Sunday, May 30, 2010

Catholic is Catholic

Happy Feast Day!

This is the day all of us Missionary Servants of the Most Blessed Trinity celebrate as our biggest feast. And unless we are at a parish where our brother Missionary Servants are preaching, it is the day we cringe at the homily.

This Sunday, our parish priest gave the gentlest and most affirming homily I have ever heard on the Trinity in a diocesan parish. He did not make any of the standard opening comments we have begun to take for granted on this day. We did not hear a joke about Thomas Aquinas or an apology about being unable to explain the mystery. Even more importantly, we were not actively discouraged from trying to understand at least a little about the Trinity. How many times have I sat in the pew, in churches across the U.S, and heard some variation on, "The doctrine of the Trinity is a profound mystery which we cannot possibly understand, so instead I am going to preach about fill-in-the-blank."

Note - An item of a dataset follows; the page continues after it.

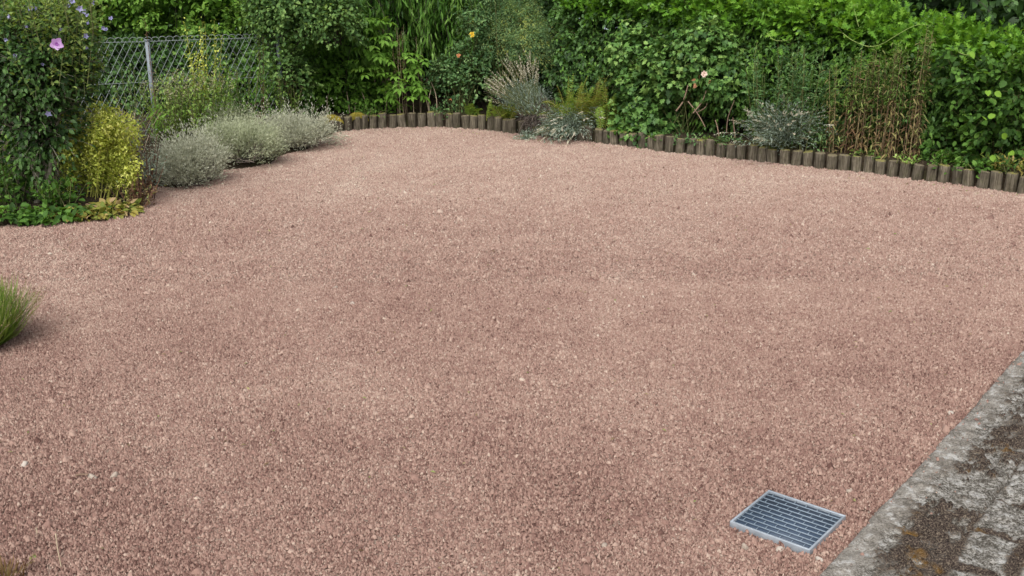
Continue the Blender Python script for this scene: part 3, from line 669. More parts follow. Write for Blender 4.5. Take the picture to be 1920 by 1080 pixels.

I have never heard any one ever say, "The Eucharist is too profound a mystery to understand, so let's not bother about it and talk about something else." Or, at Christmas, "I don't know what to say about the meaning of God being born as a human baby in a stable." Or at Easter, "Well, the Pascal Mystery, ha-ha, I skipped that class in theology school." Man, the Trinity as a fundamental Catholic doctrine really takes a beating!

Our priest said none of those things. He did something I've never heard done from a parish pulpit in all my many travels: he encouraged, begged us to reflect on the Trinity! Preach it, brother! He did not make it seem arcane or boring or beyond our mere mortal grasp. He encouraged us to the simple discipline of daily reflecting on the nearness of God the Father, God the Son, and God the Holy Spirit in our ordinary moments of life.

When he finished, I wanted to applaud, but I also wanted to leap up and shout, "But wait, there's more!" as if I were giving an "as seen on TV" ad. There's so much more to say about the Trinity. But there is one thing more I want to say here, for now, today on this feast day.

It's a simple thing, and on the surface it might seem kind of obvious or insignificant. But the Christian doctrine of the Trinity makes us fundamentally, thoroughly, unarguably different from all the other big world religions. Different, as in to the core dissimilar from Hindus, Buddhists, Muslims, and Jews. The Triune God we worship is not just a different way of talking about God as other non-Christians might. If we pretend that it is, we deny our very essence. If you dig deep enough and get past all the language and culture and rules and clutter.... we still are not all "basically the same!"

I am sure I will write on this topic again at another time, but for now, suffice to say, that is my starting point. We need to quit pretending we are really, deep down, all one global harmonious homogeneous spiritual family. Cuz we ain't.

Wednesday, May 26, 2010

Off Campus

I live and work at the same place. Lucky for me, the place happens to be a great place. But still, this presents challenges. On weekends, we can have up to 50 people tramping around. Because it's such a short commute to my office, I often end up here at night working when I could be goofing off. And because we are sort of a public place and half of Litchfield County feels at home here, we have folks drop in even on Mondays when technically we're closed.

Mondays! I have posted about my days off before. Sometimes I get in the car and go exploring, just to get away. I have not done that in awhile, but this Monday, Nancy and I went to New Haven for the perfect day off. We had been given gift cards to Panera's so we had a great lunch. Then we ambled around in a dollar store. (I bought a bunch of cool toys for bingo prizes.) And last but not least, we went to Ikea.

I had never been to Ikea before. I would go back just for fun any time. We admired all the cool stuff, and I wondered what my dream bedroom would look like if I were not a missionary sister living in a subterranean cenacle. I did notice that furniture tended to be very low to the ground. I had to sort of roll over practically on my hands and knees to get out of the couches. But the whole experience was like going to a foreign land. It was just what I needed. I love it here, but it can get pretty intense to stay confined to the property for more than a few weeks.

When I was a novice, one of our sisters told us about her first mission. She was sent to some town in the deep South, I think it was Charlotte. She was from Fall River, MA. Within a week of her arrival, she met a young man at a workshop and proudly introduced herself as a missionary. He replied, "Wow, so am I! I have lived all my life here but in a few weeks my church is sending me to do a year of missionary work in Fall River, Massachusetts."

So there you go. There is just some attraction to go exploring someone else's home town. I am sure that as I write this, there is someone from Connecticut having a great adventure somewhere in Louisiana.